On Fri, Jun 15, 2012 at 8:48 AM, Sumana Harihareswara
<sumanah(a)wikimedia.org> wrote:
If you merge into mediawiki/core.git, your change is
considered safe for
inclusion in a wmf branch. The wmf branch is just branched out of
master and then deployed. We don't review it again. Because we're
deploying more frequently to WMF sites, the code review for merging into
MediaWiki's core.git needs to be more like deployment/shell-level
review, and so we gave merge access to people who already had deployment
access. We have since added some more people. The current list:
https://gerrit.wikimedia.org/r/#/admin/groups/11,members
Let me elaborate on this. As unclear as our process is for giving
access, it's even less clear what our policy is for taking it away.
If we can settle on a policy for taking access away/suspending access,
it'll make it much easier to loosen up about giving access.
Here's the situation we want to avoid: we give access to someone who
probably shouldn't have it. They continually introduce deployment
blockers into the code, making us need to slow down our frequent
deployment process. Two hour deploy windows become six hour deploy
windows as we need time to fix up breakage introduced during the
window. Even with the group we have, there are times where things
that really shouldn't slip through do. It's manageable now, but
adding more people is going to multiply this problem as we get back
into a situation where poorly conceived changes become core
dependencies.
We haven't had a culture of making a big deal about the case when
someone introduces a breaking change or does something that brings the
db to its knees or introduces a massive security hole or whatever.
That means that if the situation were to arise that we needed to
revoke someones access, we have to wait until it gets egregious and
awful, and even then the person is likely to be shocked that their
rights are being revoked (if we even do it then). To be less
conservative about giving access, we also need to figure out how to be
less conservative about taking it away. We also want to be as
reasonably objective about it. It's always going to be somewhat
subjective, and we don't want to completely eliminate the role of
common sense.
It would also be nice if we didn't have to resort to the nuclear
option to get the point across.

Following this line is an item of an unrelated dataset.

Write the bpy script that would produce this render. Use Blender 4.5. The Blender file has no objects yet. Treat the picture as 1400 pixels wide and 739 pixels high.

One low-stakes way we can use to make
sure people are more careful is to have some sort of rotating "oops"
award. At one former job I had, we had a Ghostbusters Stay Puft doll
named "Buster" that was handed out when someone broke the build that
they had to prominently display in their office. At another job, it
was a pair of Shrek ears that people had to wear when they messed
something up in production. In both cases, it was something you had
to wear until someone else came along. Perhaps we should institute
something similar (maybe as simple as asking people to append "OOPS"
to their IRC nicks when they botch something).